The visitors whom we received at the castle consisted of the inhabitants of the market-town and the neighboring gentry: these good people were my first friends. Our vanity attaches too much importance to the part we play in the world. The citizen of Paris laughs at the citizen of a small town; the Court noble scoffs at the provincial noble; the well-known scorns the unknown man, without reflecting that time does equal justice to their pretensions, and that they are all equally ridiculous or insignificant in the eyes of successive generations.
The principal resident of the place was a M. Potelet[86], a retired ship's captain of the Indian Company's service, who told us long stories about Pondicherry. He related them with his elbows resting on the table, and my father always had a mind to throw his plate in his face. Next came the bonder of tobacco, M. Launay de La Billardière[87], the father of a family of twelve, like Jacob, nine girls and three boys, of whom the youngest, David, was my playmate[88]. The worthy man bethought himself of aspiring to nobility in 1789: he chose a good time! In that house there was plenty of gaiety and many debts. Gesbert[89] the seneschal, Petit[90] the procurator-fiscal, Corvaisier[91] the receiver, and the Abbé Chalmel[92], the chaplain, formed the society of Combourg. I did not at Athens meet persons more celebrated than these.
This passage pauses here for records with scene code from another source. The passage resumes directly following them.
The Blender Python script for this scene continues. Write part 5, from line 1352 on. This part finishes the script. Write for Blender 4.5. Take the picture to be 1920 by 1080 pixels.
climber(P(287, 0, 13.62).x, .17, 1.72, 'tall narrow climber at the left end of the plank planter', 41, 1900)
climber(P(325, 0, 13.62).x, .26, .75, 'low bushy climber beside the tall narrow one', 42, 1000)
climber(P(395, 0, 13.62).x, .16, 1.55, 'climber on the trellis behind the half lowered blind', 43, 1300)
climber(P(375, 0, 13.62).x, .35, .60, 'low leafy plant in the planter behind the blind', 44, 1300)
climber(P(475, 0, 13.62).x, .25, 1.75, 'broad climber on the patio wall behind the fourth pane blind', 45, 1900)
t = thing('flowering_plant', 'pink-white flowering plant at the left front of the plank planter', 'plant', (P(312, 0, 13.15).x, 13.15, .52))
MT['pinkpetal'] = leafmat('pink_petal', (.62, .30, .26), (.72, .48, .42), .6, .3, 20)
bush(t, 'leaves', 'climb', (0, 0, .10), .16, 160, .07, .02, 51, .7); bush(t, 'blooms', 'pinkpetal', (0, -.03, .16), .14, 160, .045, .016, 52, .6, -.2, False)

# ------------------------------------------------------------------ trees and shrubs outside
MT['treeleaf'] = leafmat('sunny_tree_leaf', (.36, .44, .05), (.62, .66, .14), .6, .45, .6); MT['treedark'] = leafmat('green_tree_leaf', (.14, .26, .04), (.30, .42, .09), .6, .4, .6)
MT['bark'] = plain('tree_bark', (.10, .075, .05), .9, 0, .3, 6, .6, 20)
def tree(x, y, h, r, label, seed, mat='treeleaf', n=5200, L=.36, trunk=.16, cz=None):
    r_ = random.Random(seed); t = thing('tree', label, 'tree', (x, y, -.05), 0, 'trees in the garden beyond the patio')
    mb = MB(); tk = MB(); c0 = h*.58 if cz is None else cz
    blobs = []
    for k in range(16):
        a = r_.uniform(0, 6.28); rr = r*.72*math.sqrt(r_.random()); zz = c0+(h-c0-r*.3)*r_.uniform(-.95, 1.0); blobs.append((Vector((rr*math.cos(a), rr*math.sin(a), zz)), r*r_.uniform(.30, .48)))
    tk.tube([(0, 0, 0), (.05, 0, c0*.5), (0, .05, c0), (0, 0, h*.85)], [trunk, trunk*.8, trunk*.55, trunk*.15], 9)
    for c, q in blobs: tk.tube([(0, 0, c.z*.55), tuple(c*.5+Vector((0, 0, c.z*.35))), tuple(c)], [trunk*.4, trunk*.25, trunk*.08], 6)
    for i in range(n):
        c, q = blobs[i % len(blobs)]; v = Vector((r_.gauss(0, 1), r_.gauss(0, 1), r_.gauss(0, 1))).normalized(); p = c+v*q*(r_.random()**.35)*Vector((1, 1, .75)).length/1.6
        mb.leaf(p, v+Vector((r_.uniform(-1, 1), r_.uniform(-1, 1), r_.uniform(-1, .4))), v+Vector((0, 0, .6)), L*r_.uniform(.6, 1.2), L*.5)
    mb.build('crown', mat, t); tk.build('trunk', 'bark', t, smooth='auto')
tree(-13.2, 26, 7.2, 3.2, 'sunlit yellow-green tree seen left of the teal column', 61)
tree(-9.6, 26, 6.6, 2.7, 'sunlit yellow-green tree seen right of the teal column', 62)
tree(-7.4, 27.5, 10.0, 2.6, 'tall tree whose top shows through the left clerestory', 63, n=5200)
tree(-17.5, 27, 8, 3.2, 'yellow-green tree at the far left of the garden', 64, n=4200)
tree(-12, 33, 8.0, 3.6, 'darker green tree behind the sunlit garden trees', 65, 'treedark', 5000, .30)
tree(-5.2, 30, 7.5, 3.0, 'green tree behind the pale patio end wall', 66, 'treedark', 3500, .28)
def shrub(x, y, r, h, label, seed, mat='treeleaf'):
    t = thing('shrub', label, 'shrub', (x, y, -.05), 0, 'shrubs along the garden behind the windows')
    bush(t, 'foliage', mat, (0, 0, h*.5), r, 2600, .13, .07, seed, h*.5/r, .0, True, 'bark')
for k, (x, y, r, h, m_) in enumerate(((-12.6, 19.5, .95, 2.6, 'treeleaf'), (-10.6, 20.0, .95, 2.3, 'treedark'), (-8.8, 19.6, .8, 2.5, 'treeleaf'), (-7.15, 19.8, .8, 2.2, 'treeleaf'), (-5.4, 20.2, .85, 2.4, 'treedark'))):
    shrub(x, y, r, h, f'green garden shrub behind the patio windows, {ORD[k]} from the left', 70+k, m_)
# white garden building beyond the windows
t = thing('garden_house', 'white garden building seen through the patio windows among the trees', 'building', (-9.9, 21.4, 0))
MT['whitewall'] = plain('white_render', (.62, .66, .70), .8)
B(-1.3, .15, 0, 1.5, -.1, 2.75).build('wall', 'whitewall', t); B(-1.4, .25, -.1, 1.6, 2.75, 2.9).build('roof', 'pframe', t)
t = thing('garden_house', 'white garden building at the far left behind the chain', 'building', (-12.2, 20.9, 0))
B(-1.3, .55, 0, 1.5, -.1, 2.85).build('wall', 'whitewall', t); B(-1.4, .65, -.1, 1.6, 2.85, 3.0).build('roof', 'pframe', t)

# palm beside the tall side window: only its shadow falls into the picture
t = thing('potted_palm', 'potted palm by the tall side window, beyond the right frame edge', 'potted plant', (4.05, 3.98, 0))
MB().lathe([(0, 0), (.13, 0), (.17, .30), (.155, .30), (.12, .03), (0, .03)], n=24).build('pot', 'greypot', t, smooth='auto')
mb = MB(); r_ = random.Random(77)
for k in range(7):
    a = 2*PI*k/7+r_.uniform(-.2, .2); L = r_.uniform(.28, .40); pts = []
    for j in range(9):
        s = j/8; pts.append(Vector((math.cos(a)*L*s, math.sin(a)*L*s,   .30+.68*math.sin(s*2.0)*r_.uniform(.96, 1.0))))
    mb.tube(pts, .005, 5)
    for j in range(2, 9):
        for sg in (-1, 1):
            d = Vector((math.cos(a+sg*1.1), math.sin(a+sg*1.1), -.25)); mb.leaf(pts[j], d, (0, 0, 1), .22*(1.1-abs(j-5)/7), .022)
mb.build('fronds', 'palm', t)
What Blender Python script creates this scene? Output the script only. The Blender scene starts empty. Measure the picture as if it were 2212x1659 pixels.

Messieurs du Petit-Bois[93], de Château d'Assie[94], de Tinténiac, and one or two other noblemen would come on Sundays to hear Mass in the parish church, and afterwards to dine with the owner of the castle. We were more intimately acquainted with the Trémaudan family, consisting of the husband[95], the wife, who was extremely beautiful, a natural sister, and several children. This family lived on a small farm, with a dove-cote for sole evidence of nobility. The Trémaudans are still living. Wiser and happier than I, they have not lost sight of the turrets of the castle which I left thirty years ago; they are still doing what they did when I went to eat brown bread at their table; they have never left the port to which I shall never return. Perhaps they are speaking of me at the very moment at which I write this page: I reproach myself for dragging their name from its protective obscurity. They long hesitated to believe that the man of whom they heard speak was "the little chevalier." The rector or curate of Combourg, the Abbé Sévin[96], to whose sermons I used to listen, at first displayed the same incredulity: he could not persuade himself that the urchin, the peasants' friend, was the same as the defender of religion; he ended by believing it, and quotes me in his sermons, after having held me on his knees. Would these good people, who import no foreign idea into their image of me, who see me as I was in my childhood and in my youth, would they recognize me today through the disguise of time? I should be obliged to tell them my name before they would feel a wish to press me in their arms.
I bring bad luck to my friends. A game-keeper called Raulx, who was attached to me, was killed by a poacher. The murder made an extraordinary impression upon my mind. What a strange mystery lies in human sacrifice! Why should it be both the greatest crime and the greatest glory to shed the blood of man? My imagination pictured Raulx holding his entrails in his hands as he dragged himself to the cottage where he expired. I conceived the idea of vengeance; I should have liked to fight his murderer. In this respect I am curiously constituted: at the first moment of an offense, I hardly feel it; but it becomes imprinted on my memory; the recollection of it grows stronger, rather than fainter, with time; it sleeps within my heart for months, for whole years, and then awakens at the least circumstance with renewed force, and my wound becomes more painful than on the first day. But if I do not pardon my enemies, I do them no harm: I bear ill-will, but am not vindictive. If ever I have the power to revenge myself, I lose the wish: I should be dangerous only in misfortune. Those who have tried to make me yield by oppressing me have deceived themselves; adversity is to me what the earth was to Antæus: I gather fresh strength in my mother's bosom. If ever Good Fortune had taken me in her arms, she would have stifled me.
*
Military visitors.
I returned to Dol, much to my regret. The next year, a plan was formed for a descent upon Jersey, and a camp was established at Saint-Malo. Troops were quartered at Combourg; M. de Chateaubriand, through courtesy, entertained in succession the colonels of the Touraine and Conti Regiments. One was the Duc de Saint-Simon[97], the other the Marquis de Causans[98]. A score of officers were invited daily to my father's table. The jokes of these strangers displeased me; their walks disturbed the peacefulness of my woods. It was from seeing the lieutenant-colonel of the Conti Regiment, the Marquis de Wignacourt[99], gallop under the trees that the idea of travelling first passed through my mind.